Since Vestre restarted its business in 1988 following a bankruptcy filing, its focus has been solely on producing outdoor furniture. Since the beginning, quality and design have been the main drivers. But they have added a third pillar to their competitive edge – sustainability – which they view as “a derivative of quality”, according to Bjørnstad.

“We believe this mixture of quality, design, and sustainability is very potent for growth globally, even when we’re producing here in the Nordics. The fact that Monitor has sustainability high on the agenda is important for us."

Vestre has a clear strategy for growth. They see that social meeting places, as well as the Nordic lifestyle, have an export value. The U.S., the U.K., and Germany are all important markets for expansion. They recently collaborated with Norwegian architects Snöhätta to re-establish the famous New York site Times Square as a public social meeting place, “instead of just cars going back and forth,” as Bjørnstad describes it.

Unlike a software company, upscaling Vestre’s production isn’t done with a simple push of a button. Every single growth percentage point needs to be acquired by actually producing more. And doing it more efficiently. To be able to pull this off, they need an ERP system with the right capability for a state-of-the-art factory like The Plus – a highly automated facility with a workforce of less than 40 people.

“When we are fully operational here, we will have more than 90 percent of the value chain insourced. We have a clear goal of both increasing control for sustainability purposes, but also for efficiency,” says Bjørnstad. “Apart from the assembly process, which is still quite labour-intensive, we can operate the factory with very little manual labour and achieve a lot with advanced industry 4.0 technology.”

One of the key goals for The Plus was to inspire others. 

Advanced Industry 4.0 technology is one of Vestre’s strategies for achieving a higher level of sustainability in production.

Vestre recently moved over the last company of the group to Monitor G5, but has not yet utilized it fully or integrated with the whole company group.

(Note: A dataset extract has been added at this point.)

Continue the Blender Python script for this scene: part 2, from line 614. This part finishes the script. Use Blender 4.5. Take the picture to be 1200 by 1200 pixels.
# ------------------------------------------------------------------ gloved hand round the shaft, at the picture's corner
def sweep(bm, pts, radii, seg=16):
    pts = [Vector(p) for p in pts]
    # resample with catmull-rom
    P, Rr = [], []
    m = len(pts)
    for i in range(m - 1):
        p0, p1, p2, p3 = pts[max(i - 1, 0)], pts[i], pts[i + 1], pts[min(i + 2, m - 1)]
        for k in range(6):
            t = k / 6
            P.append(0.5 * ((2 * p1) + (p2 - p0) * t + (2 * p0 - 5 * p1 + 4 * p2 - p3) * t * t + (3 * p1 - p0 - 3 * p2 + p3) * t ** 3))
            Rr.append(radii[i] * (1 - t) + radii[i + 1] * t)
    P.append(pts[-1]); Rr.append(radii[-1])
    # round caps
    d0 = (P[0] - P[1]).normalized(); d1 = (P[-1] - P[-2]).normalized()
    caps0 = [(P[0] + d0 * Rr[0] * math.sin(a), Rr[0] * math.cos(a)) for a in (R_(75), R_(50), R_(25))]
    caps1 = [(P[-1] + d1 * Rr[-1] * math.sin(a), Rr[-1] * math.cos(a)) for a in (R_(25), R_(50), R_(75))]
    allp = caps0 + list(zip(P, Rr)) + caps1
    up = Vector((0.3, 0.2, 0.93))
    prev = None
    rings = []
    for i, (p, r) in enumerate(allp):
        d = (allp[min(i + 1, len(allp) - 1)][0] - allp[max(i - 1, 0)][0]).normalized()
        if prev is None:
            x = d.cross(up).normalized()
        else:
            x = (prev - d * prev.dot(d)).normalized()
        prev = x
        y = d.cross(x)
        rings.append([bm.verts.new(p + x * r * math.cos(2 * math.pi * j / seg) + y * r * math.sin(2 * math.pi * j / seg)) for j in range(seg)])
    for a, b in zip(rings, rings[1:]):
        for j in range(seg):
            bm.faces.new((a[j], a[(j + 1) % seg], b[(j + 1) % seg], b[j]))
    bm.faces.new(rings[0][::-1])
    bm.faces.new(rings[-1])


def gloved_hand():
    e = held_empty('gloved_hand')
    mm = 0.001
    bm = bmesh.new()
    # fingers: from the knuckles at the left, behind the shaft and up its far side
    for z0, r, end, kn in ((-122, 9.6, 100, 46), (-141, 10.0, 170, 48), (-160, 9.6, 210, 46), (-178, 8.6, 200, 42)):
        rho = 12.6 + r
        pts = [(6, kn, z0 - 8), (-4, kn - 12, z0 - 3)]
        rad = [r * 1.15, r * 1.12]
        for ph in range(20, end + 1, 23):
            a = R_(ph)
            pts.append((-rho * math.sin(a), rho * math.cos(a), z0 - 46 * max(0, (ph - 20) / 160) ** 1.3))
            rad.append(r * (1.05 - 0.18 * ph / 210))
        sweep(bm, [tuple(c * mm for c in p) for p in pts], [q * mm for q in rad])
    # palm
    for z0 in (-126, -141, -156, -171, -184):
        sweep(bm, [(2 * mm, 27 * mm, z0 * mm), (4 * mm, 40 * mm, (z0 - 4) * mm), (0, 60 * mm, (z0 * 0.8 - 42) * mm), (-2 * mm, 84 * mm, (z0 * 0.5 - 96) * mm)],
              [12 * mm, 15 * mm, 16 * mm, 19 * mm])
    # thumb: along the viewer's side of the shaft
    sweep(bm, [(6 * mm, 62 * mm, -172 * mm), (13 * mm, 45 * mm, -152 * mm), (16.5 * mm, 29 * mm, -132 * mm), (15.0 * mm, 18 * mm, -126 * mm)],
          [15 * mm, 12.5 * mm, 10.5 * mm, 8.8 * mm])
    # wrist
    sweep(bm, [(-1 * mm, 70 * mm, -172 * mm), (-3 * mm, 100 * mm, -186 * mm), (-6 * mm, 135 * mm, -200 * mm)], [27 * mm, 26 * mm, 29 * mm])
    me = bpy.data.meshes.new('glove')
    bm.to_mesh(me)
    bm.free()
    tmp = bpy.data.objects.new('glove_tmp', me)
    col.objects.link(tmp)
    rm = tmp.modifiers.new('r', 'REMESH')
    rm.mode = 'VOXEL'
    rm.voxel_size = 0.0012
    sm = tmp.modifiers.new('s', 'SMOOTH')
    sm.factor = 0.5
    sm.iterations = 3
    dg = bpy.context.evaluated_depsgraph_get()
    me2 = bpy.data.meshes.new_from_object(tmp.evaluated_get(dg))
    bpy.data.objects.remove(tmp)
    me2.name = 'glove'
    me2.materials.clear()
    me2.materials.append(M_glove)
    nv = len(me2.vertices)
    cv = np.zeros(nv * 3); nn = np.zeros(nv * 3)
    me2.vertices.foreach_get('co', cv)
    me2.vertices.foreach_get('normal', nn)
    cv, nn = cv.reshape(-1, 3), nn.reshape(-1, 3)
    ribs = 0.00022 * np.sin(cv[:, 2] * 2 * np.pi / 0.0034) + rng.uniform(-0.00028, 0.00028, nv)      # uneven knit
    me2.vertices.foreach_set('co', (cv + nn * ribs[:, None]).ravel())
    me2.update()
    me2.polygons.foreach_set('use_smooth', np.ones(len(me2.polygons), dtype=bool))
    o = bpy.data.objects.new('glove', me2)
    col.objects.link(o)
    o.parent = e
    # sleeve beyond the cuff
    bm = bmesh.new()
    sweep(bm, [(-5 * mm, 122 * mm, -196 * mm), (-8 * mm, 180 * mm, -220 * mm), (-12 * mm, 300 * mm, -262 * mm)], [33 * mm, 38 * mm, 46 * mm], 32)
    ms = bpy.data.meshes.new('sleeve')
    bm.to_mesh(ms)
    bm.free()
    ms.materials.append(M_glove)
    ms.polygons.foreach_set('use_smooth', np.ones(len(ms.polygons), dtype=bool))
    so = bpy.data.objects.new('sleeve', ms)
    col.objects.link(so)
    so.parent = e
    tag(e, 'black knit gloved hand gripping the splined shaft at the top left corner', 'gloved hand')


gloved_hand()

Until now.

“There’s a big difference between just having an ERP system, and actually learning it and understanding in what way it can rationalize the processes that you have,” Bjørnstad explains.

They are already seeing benefits from having everything on the same system. For example, the simplicity of doing transfers within the company.

“I think having the right ERP system, a system that is fitted to the group, and the production as a whole, is key to being able to unlock the productivity here,” he says. “The automatic exports from the Agent [an option within Monitor G5] are really useful. Monitor is based on production, but utilizing the APIs makes it easy to integrate other systems when needed.”

It's important for Vestre to consider all aspects of – and processes within – manufacturing, when calculating the environmental footprint of each part produced. For example, they purchase low emission steel from SSAB and “Circal” from Hydro, a type of aluminum that has eight times lower carbon emissions than regular aluminum. Having the right suppliers and partners is key to reaching their goal of being the world’s most sustainable furniture manufacturer.

“The fact that Monitor has sustainability high on the agenda is important for us. One of the reasons we built this factory and took control of a bigger part of the value chain is because we wanted to be able to match that with our ambitions on sustainability. And having suppliers and partners that are putting the same emphasis on sustainability is paramount in the years to come,” Bjørnstad adds.

“What lies ahead is no longer just talking about sustainability and having one or two nice initiatives to make PR about. What we see is, it needs to be very concrete, quantifiable, and grounded in science and the most correct possible numbers. For that you need systems like Monitor, that can provide that insight for the company without a massive labor-intensive process.”